New sensors for new sensors' sake will just be a gimmick that very few teams end up using successfully (like the camera has been in many years). There would need to also be a game mechanic that requires the new sensor.
I would personally love to see an end-of-match autonomous mode, which necessitates very good localization. Up until now, teams could get by on using odometry from a known starting position and be (reasonably) repeatable over 10-15 seconds. Remove the ability to precisely control the initial conditions of the robot and it is a whole different animal.
Robocup uses a top-down, whole field camera as previously mentioned. This might be infeasible, but attaching a high resolution camera (with high intensity LED rings) rigidly to a goal or field element would be really, really cool. The field would then send the images over wired Ethernet to the player station and would let teams detect their own robot in the video stream on the driver's station. You could then do localization (or even visual servoing) based on the feed and send commands to the robot.

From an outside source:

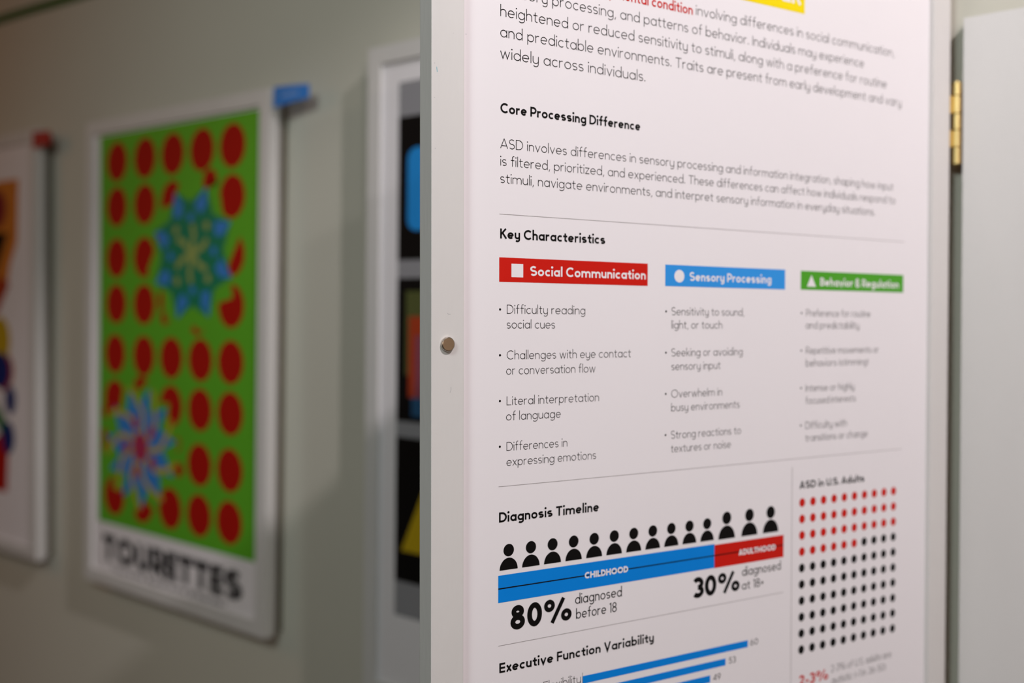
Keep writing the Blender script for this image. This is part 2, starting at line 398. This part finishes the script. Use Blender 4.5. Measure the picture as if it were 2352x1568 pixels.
def banner(b):
    b.rect(41.3, 280.0, 343.5, 312.0, PY, M['yellow'])
    text(b, 'AUTISM SPECTRUM DISORDER', 52, 338.5, 286.8, 18.0, WT['S'], M['white'], PY-.06)
sub('title_banner', banner, 'yellow title banner with white capitals')
sub('intro_paragraph', lines([
    ('neurodevelopmental condition', 78.0, 218.1, 259.0, 7.9, 'B', 'red'),
    ('involving differences in social communication,', 221.5, 459.8, 259.6, 7.9, 'L', 'ink'),
    ('sensory processing, and patterns of behavior. Individuals may experience', 41.5, 418.8, 244.4, 7.93, 'L', 'ink'),
    ('heightened or reduced sensitivity to stimuli, along with a preference for routine', 41.7, 449.6, 229.8, 7.93, 'L', 'ink'),
    ('and predictable environments. Traits are present from early development and vary', 41.7, 470.3, 215.3, 7.93, 'L', 'ink'),
    ('widely across individuals.', 41.7, 171.1, 200.4, 7.93, 'L', 'ink')]))
HEAD = [('Core Processing Difference', 41.9, 166.2, 162.3, 7.0, 'S', 'ink'),
        ('Key Characteristics', 41.9, 133.3, 74.1, 7.0, 'S', 'ink'),
        ('Diagnosis Timeline', 41.4, 128.4, -126.5, 7.1, 'S', 'ink'),
        ('ASD in U.S. Adults', 341.1, 423.7, -127.3, 6.3, 'S', 'ink'),
        ('Executive Function Variability', 41.9, 181.6, -233.6, 7.0, 'S', 'ink')]
for hd in HEAD: sub('section_heading', lines([hd]))
sub('core_paragraph', lines([
    ('ASD involves differences in sensory processing and information integration, shaping how input', 41.9, 459.9, 137.5, 6.9, 'L', 'ink'),
    ('is filtered, prioritized, and experienced. These differences can affect how individuals respond to', 42.0, 463.0, 125.3, 6.9, 'L', 'ink'),
    ('stimuli, navigate environments, and interpret sensory information in everyday situations.', 41.9, 435.4, 113.1, 6.9, 'L', 'ink')]))
for (xa, xb, z) in ((41.3, 476.3, 91.2), (41.0, 474.8, -101.1), (41.0, 322.5, -214.2)):
    sub('divider_line', lambda b: b.rect(xa, z-.17, xb, z+.17, PY, M['rule']))
sub('divider_line', lambda b: b.rect(331.9, -460, 332.3, -107.9, PY, M['rule']))

def red_b(b):
    b.rect(41.2, 43.6, 174.0, 60.8, PY, M['red']); b.rect(51.2, 47.1, 61.0, 56.6, PY-.05, M['white'])
    text(b, 'Social Communication', 66.9, 172.0, 48.5, 7.0, WT['S'], M['white'], PY-.06)
def blue_b(b):
    b.rect(191.4, 43.9, 322.2, 60.7, PY, M['blue']); b.ellipse(205.7, 52.0, 5.1, 5.0, PY-.05, M['white'])
    text(b, 'Sensory Processing', 216.2, 305.9, 48.6, 7.0, WT['S'], M['white'], PY-.06)
def green_b(b):
    b.rect(341.0, 44.2, 475.2, 60.4, PY, M['green']); b.poly([(348.5, 47.0), (359.6, 47.0), (353.9, 57.0)], PY-.05, M['white'])
    text(b, 'Behavior & Regulation', 364.8, 468.8, 48.0, 7.0, WT['S'], M['white'], PY-.06)
sub('category_banner', red_b, 'red banner with a white square')
sub('category_banner', blue_b, 'blue banner with a white circle')
sub('category_banner', green_b, 'green banner with a white triangle')
BUL = [(42.0, 47.5, 6.3, [('Difficulty reading', 115.2), ('social cues', 88.4), ('Challenges with eye contact', 157.9), ('or conversation flow', 124.7),
                          ('Literal interpretation', 128.0), ('of language', 93.6), ('Differences in', 99.5), ('expressing emotions', 125.5)]),
       (192.4, 198.0, 6.28, [('Sensitivity to sound,', 275.2), ('light, or touch', 251.1), ('Seeking or avoiding', 273.7), ('sensory input', 249.4),
                           ('Overwhelm in', 251.4), ('busy environments', 270.7), ('Strong reactions to', 272.3), ('textures or noise', 261.2)]),
       (342.2, 347.8, 6.25, [('Preference for routine', 430.1), ('and predictability', 415.3), ('Repetitive movements or', 441.8), ('behaviors (stimming)', 427.6),
                           ('Intense or highly', 409.4), ('focused interests', 411.3), ('Difficulty with', 399.9), ('transitions or change', 427.6)])]
VB = [21.2, 10.7, -11.2, -22.0, -43.7, -54.5, -76.1, -86.9]
for ub, ut, cap, L in BUL:
    def fn(b):
        for i in range(4): b.ellipse(ub, 24.1-32.3*i, 0.85, 0.85, PY, M['ink'], 16)
        for (s, u1), v in zip(L, VB): text(b, s, ut-(0.4 if s[0] in 'ao' else 0), u1, v, cap, WT['L'], M['ink'], PY-.05)
    sub('bullet_list', fn)

def persons(b):
    P = [(49.5+18.66*i, -146.9, 4.35, 4.45, 15.0-.07*i, -160.8) for i in range(11)]
    P += [(257.3, -144.3, 4.9, 5.2, 18.2, -161.3), (282.6, -144.3, 4.9, 5.2, 18.1, -161.3), (307.0, -144.3, 4.9, 5.2, 18.0, -161.3)]
    for x, z, rx, rz, w, zb in P:
        b.ellipse(x, z, rx, rz, PY, M['ink'])
        top = z-rz-0.9; hh = top-zb
        b.poly([(x-w/2, zb), (x+w/2, zb)]+[(x+w/2*math.cos(math.radians(a)), zb+hh*math.sin(math.radians(a))) for a in range(8, 180, 8)], PY, M['ink'])
sub('person_icons', persons, 'row of fourteen black person icons')
def timeline(b):
    b.rect(40.9, -183.6, 244.0, -164.2, PY, M['dblue']); b.rect(244.0, -183.9, 322.3, -165.0, PY, M['red'])
    b.rect(40.9, -174.1, 322.3, -173.2, PY-.03, M['ink'])
    text(b, 'CHILDHOOD', 115.5, 156.0, -175.9, 4.8, 0.24, M['white'], PY-.08); text(b, 'ADULTHOOD', 270.7, 312.9, -176.7, 4.8, 0.24, M['white'], PY-.08)
sub('timeline_bar', timeline, 'blue childhood and red adulthood bar')
sub('percentage_figure', lines([('80%', 51.1, 103.7, -204.6, 17.3, 'X', 'ink')]))
sub('percentage_figure', lines([('30%', 221.5, 271.8, -205.6, 16.6, 'X', 'ink')]))
sub('percentage_caption', lines([('diagnosed', 106.9, 150.2, -193.8, 7.6, 'L2', 'ink'), ('before 18', 107.8, 145.4, -204.9, 7.6, 'L2', 'ink')]))
sub('percentage_caption', lines([('diagnosed', 274.6, 319.1, -194.3, 7.5, 'L2', 'ink'), ('at 18+', 274.4, 299.1, -205.7, 7.3, 'L2', 'ink')]))
def chart(b):
    b.rect(113.6, -330, 114.1, -246.0, PY, M['rule'])
    for k, (ue, lab, la, lb) in enumerate(((281.6, '60', 284.2, 293.2), (256.8, '53', 260.3, 268.1), (240.2, '49', 243.4, 251.6), (226.0, '45', 229.0, 238.0))):
        z = -248.7-11.0*k
        b.rect(113.9, z-5.7, ue, z, PY, M['dblue']); text(b, lab, la, lb, z-5.1, 5.1, WT['L2'], M['ink'], PY)
    text(b, 'Flexibility', 79.1, 112.3, -253.2, 6.6, WT['L'], M['ink'], PY)
sub('bar_chart', chart, 'blue horizontal bar chart')
def dots(b):
    for r in range(10):
        for c in range(10):
            b.ellipse(344.6+13.26*c, -139.5-14.18*r, 3.55, 3.8, PY, M['red'] if r < 3 or (r == 3 and c < 6) else M['ink'], 24)
sub('dot_grid', dots, 'ten by ten grid of red and black dots')
sub('statistic_figure', lines([('2-3%', 341.8, 378.4, -298.6, 9.0, 'S', 'red')]), 'red percentage')
sub('statistic_caption', lines([('2-3% of U.S. adults are', 382.1, 462.5, -293.6, 6.4, 'L', 'ink'), ('autistic (~1 in 36-50)', 382.7, 454.8, -304.2, 6.4, 'L', 'ink')]))

b = MB(); b.lathe([(4.6, 0), (4.95, -0.2), (4.95, -1.9), (4.75, -2.25), (4.3, -2.4)], 'y', (-2.5, 0, 0.0), M['nickel'])
b.build('magnet_disc', root, fix=True, off=OFF)
for x, z, rx, rz in ((-12.0, 188.5, .35, .3), (-12.1, 165.5, .3, .25), (-11.6, 131.5, .3, .3), (2.0, 210.5, .2, .2), (14.5, 213, .3, .3)):
    b = MB(); b.ellipse(x, z, rx, rz, -0.05 if x < 10 else PY, M['scuff'], 10); b.build('scuff_mark', root, off=OFF)
for P, w in (([(-2.2, 21.0), (-1.2, 20.2), (0.2, 20.4)], .35), ([(-0.2, -33.0), (0.6, -31.0), (0.5, -29.0)], .3)):
    b = MB(); b.ribbon(P, w, -0.05, M['scuff']); b.build('scuff_mark', root, off=OFF)
b = MB(); b.ribbon([(-10.6, 186.2), (-10.0, 182.8)], .4, -0.05, M['pen'])
b.build('scuff_mark', root, off=OFF)['label'] = 'teal pen scratch'

# brass butt hinge on the door's far edge: pin, five knuckles, two leaves
hz0, hz1 = 167.5, 246.0
hinge_c = (543.9, -0.6)                                 # pin axis in the door's own u, y (mm)
b = MB(); b.lathe([(1.2, hz0-1.5), (1.6, hz0-1), (1.6, hz1+1), (1.2, hz1+1.5)], 'z', (hinge_c[0], hinge_c[1], 0), M['brass'], 24)
hinge = b.build('hinge', root, smooth=True, fix=True, off=OFF)
hinge['label'] = 'brass butt hinge'
zk = [hz1, 233.0, 216.0, 200.2, 183.8, hz0]
for k in range(5):
    z1, z0 = zk[k]-0.25, zk[k+1]+0.25
    b = MB(); b.lathe([(4.1, z0), (4.6, z0+.4), (4.6, z1-.4), (4.1, z1)], 'z', (hinge_c[0], hinge_c[1], 0), M['brass'], 28)
    b.build('knuckle', hinge, fix=True, off=OFF)
b = MB(); b.box((534.9*MM, 3.0*MM, hz0*MM), (536.1*MM, 16*MM, hz1*MM), M['brass'])
for k in (1, 3): b.box((534.9*MM, 0.2*MM, (zk[k+1]+.2)*MM), (541.5*MM, 1.4*MM, (zk[k]-.2)*MM), M['brass'])
b.build('leaf', hinge, off=OFF)

# ------------------------------------------------------------------ backing boards fixed to the wall
def board(name, label, x0, x1, z0, z1, tilt=0):
    t = thing(name, label, 'backing board', ((x0+x1)/2*MM, WY-0.0004, EYE+z0*MM), (0, math.radians(tilt), 0), group='white backing boards on the wall')
    b = MB(); hw = (x1-x0)/2
    b.box((-hw*MM, -0.0132, 0), (hw*MM, 0, (z1-z0)*MM), M['darkedge'])
    b.build('board', t)
    b = MB(); b.box((-hw*MM, -0.015, 0), (hw*MM, -0.0133, (z1-z0)*MM), M['paint'])
    b.build('white_face', t, bevel=0.0005)
    return t
tb = board('backing_board', 'plain white backing board at the right, beside the brass hinge', 13.0, 566.0, -420, 291)
b = MB()
b.ellipse(-276.5+137, 420+55, 0.8, 1.6, -15.1, M['scuff'], 10)
b.build('scuff_mark', tb)

# ------------------------------------------------------------------ closed doors on the wall
def closed_door(label, cx, cz, deg, zlo, zhi, print_fn, tab=None, xr=DW/2):
    r = thing('poster_display', label, 'poster display', ((cx+zlo*math.sin(math.radians(deg)))*MM, -0.022, EYE+cz*MM+zlo*math.cos(math.radians(deg))*MM), (0, math.radians(deg), 0), 'hinged posters on the wall')
    off = (0, zlo)
    sh = door_body(r, -DW/2, zlo, xr, zhi, off)
    print_fn(sh, off)
    if tab:
        m, mp, x0, x1, zt, zb, zt2, zb2 = tab
        b = MB(); n = 8
        def yy(t): return (-1.0+9.0*t*t)
        for i in range(n):
            ta, tb_ = i/n, (i+1)/n
            P = []
            for t in (ta, tb_):
                x = x0+(x1-x0)*t; P.append((x, yy(t), zb+(zb2-zb)*t, zt+(zt2-zt)*t))
            (xa, ya, z0, z1), (xb, yb, w0, w1) = P
            f = [(xa*MM, ya*MM, z0*MM), (xb*MM, yb*MM, w0*MM), (xb*MM, yb*MM, w1*MM), (xa*MM, ya*MM, z1*MM)]
            k = [(x, y+0.0012, z) for x, y, z in f]
            b.face(f, m); b.face(k[::-1], m); b.face([f[3], f[2], k[2], k[3]], m); b.face([k[0], k[1], f[1], f[0]], m)
            if i == 0: b.face([f[0], f[3], k[3], k[0]], m)
            if i == n-1: b.face([f[1], k[1], k[2], f[2]], m)
        t0 = b.build('pull_tab', r, off=off)
        b = MB()
        for i in range(2, n-2):
            P = []
            for t in (i/n, (i+.8)/n):
                x = x0+(x1-x0)*t; zm = (zt+zb)/2+((zt2+zb2)/2-(zt+zb)/2)*t; P.append((x, yy(t)-.25, zm))
            b.face([(P[0][0]*MM, P[0][1]*MM, (P[0][2]-2.6)*MM), (P[1][0]*MM, P[1][1]*MM, (P[1][2]-2.6)*MM), (P[1][0]*MM, P[1][1]*MM, (P[1][2]+2.6)*MM), (P[0][0]*MM, P[0][1]*MM, (P[0][2]+2.6)*MM)], mp)
        b.build('tab_print', t0, off=off)
    return r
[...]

Advantages of this proposal:
0) Robots that can work from semi-arbitrary starting conditions would be HELLA COOL.
1) Since 2005, the vision challenge has always been to detect a given feature of the field or game element. Instead, turn the challenge on its head and let teams have to devise their own fiducials (using retroreflective tape or otherwise). Designing good features to detect, localize, and track is a tough engineering challenge!
2) Field WiFi network doesn't need to carry image data, so no bandwidth hiccups and latency problems like we've seen for the past few seasons.
3) Teams don't need to worry about mounting a camera to their robot (expensive, complex, occasionally flaky, fragile, etc.).
4) Teams only need a sensor and a laptop to do the programming. Gives the programmers a meaningful task on day 1!
A variation on this proposal would be to have a protected area of the field/beside the field (with ethernet cables and power supplied) where teams can position their own custom camera (or other) sensor prior to the match. This eliminates the need for every team to acquire one of the official field sensors and could allow for even more creativity.